▶ [JOB]
Can you write out all the lines word for word, with no pictures?

▶ [DATA LINES]
#####

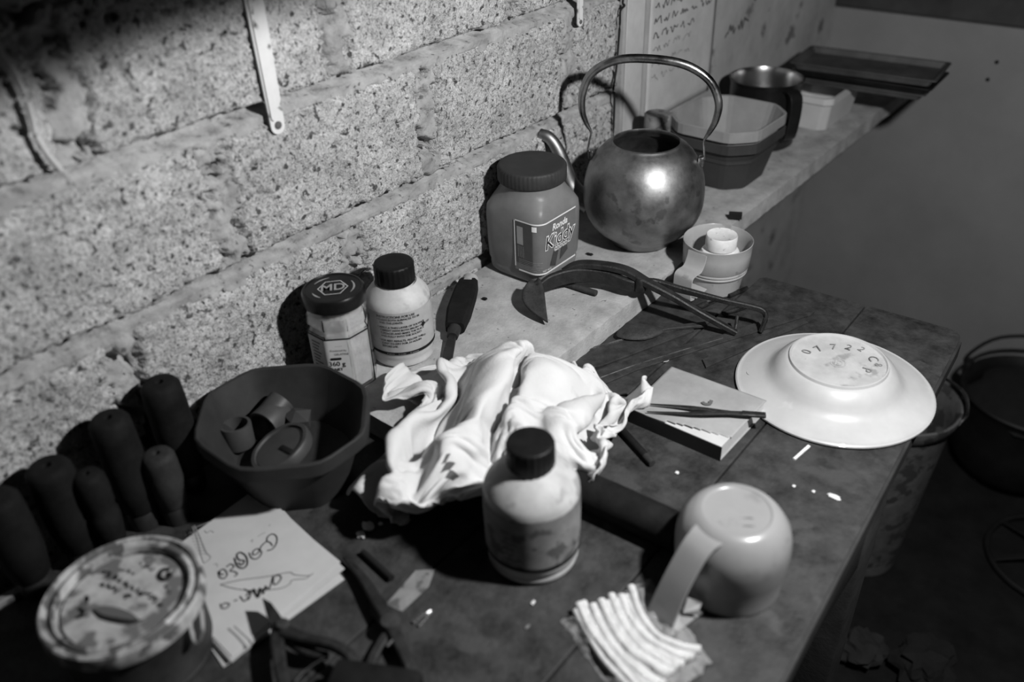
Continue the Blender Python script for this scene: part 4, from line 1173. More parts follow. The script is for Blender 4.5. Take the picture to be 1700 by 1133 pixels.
top('iron_pin', tube([(0.2387, 0.3399, 0.7535), (0.2844, 0.3342, 0.7535)], [0.0032, 0.0034], 10, 1, smooth=False), 'ink', 'short black pin lying between the note pad and the grey bottle', 'pin', (0.2593, 0.3389, 0.7500))
for (a, b), lb in zip(((((0.3339, 0.3117, 0.7520)), ((0.3371, 0.3307, 0.7535))), (((0.3401, 0.3121, 0.7515)), ((0.3388, 0.3319, 0.7520)))), ('upper of two bright steel slips lying beside the long-nosed pliers', 'lower of two bright steel slips lying beside the long-nosed pliers')):
    top('steel_slip', tube([a, b], 0, sub=1, shape=([0.0030, 0.0022], 0.0012), smooth=False), 'bright_wire', lb, 'steel slip', (a[0], a[1], T))
top('worn_label', prism([(p[0], p[1]) for p in ((0.2932, 0.3566, 0.7500), (0.3066, 0.3687, 0.7500), (0.3165, 0.3502, 0.7500), (0.3170, 0.3155, 0.7500), (0.2997, 0.3113, 0.7500))], 0.75005, 0.7504), 'label_worn', 'pale worn paper patch stuck to the table between pliers and bottle', 'paper', (0.3093, 0.3402, 0.7500), smooth=False)

# wooden billet and pencil stub
top('wooden_roller', tube([(0.3463, 0.5234, 0.7690), (0.4121, 0.5283, 0.7690), (0.4726, 0.5315, 0.7690)], [0.0188, 0.0190, 0.0186], 28, 1), 'handle_wood', 'thick dark wooden roller lying between the grey bottle and the mug', 'roller', (0.4022, 0.5449, 0.7500))
PN = (0.3637, 0.6318, 0.7500)
pn = root('pencil_stub', 'dark pencil-like rod lying between the cloth and the book', 'pencil', PN)
obj('shaft', tube([(0.3107, 0.6537, 0.7545), (0.3840, 0.6184, 0.7545)], 0.0044, 12, 1, smooth=False), 'handle_wood', pn, off=PN)
obj('end', tube([(0.3820, 0.6193, 0.7545), (0.3936, 0.6137, 0.7545)], [0.0046, 0.0038], 12, 1, smooth=False), 'handle_pale', pn, off=PN)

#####

▶ [PROBLEM SOLUTION]
Continue the Blender Python script for this scene: part 4, from line 1173. More parts follow. The script is for Blender 4.5. Take the picture to be 1700 by 1133 pixels.
top('iron_pin', tube([(0.2387, 0.3399, 0.7535), (0.2844, 0.3342, 0.7535)], [0.0032, 0.0034], 10, 1, smooth=False), 'ink', 'short black pin lying between the note pad and the grey bottle', 'pin', (0.2593, 0.3389, 0.7500))
for (a, b), lb in zip(((((0.3339, 0.3117, 0.7520)), ((0.3371, 0.3307, 0.7535))), (((0.3401, 0.3121, 0.7515)), ((0.3388, 0.3319, 0.7520)))), ('upper of two bright steel slips lying beside the long-nosed pliers', 'lower of two bright steel slips lying beside the long-nosed pliers')):
    top('steel_slip', tube([a, b], 0, sub=1, shape=([0.0030, 0.0022], 0.0012), smooth=False), 'bright_wire', lb, 'steel slip', (a[0], a[1], T))
top('worn_label', prism([(p[0], p[1]) for p in ((0.2932, 0.3566, 0.7500), (0.3066, 0.3687, 0.7500), (0.3165, 0.3502, 0.7500), (0.3170, 0.3155, 0.7500), (0.2997, 0.3113, 0.7500))], 0.75005, 0.7504), 'label_worn', 'pale worn paper patch stuck to the table between pliers and bottle', 'paper', (0.3093, 0.3402, 0.7500), smooth=False)

# wooden billet and pencil stub
top('wooden_roller', tube([(0.3463, 0.5234, 0.7690), (0.4121, 0.5283, 0.7690), (0.4726, 0.5315, 0.7690)], [0.0188, 0.0190, 0.0186], 28, 1), 'handle_wood', 'thick dark wooden roller lying between the grey bottle and the mug', 'roller', (0.4022, 0.5449, 0.7500))
PN = (0.3637, 0.6318, 0.7500)
pn = root('pencil_stub', 'dark pencil-like rod lying between the cloth and the book', 'pencil', PN)
obj('shaft', tube([(0.3107, 0.6537, 0.7545), (0.3840, 0.6184, 0.7545)], 0.0044, 12, 1, smooth=False), 'handle_wood', pn, off=PN)
obj('end', tube([(0.3820, 0.6193, 0.7545), (0.3936, 0.6137, 0.7545)], [0.0046, 0.0038], 12, 1, smooth=False), 'handle_pale', pn, off=PN)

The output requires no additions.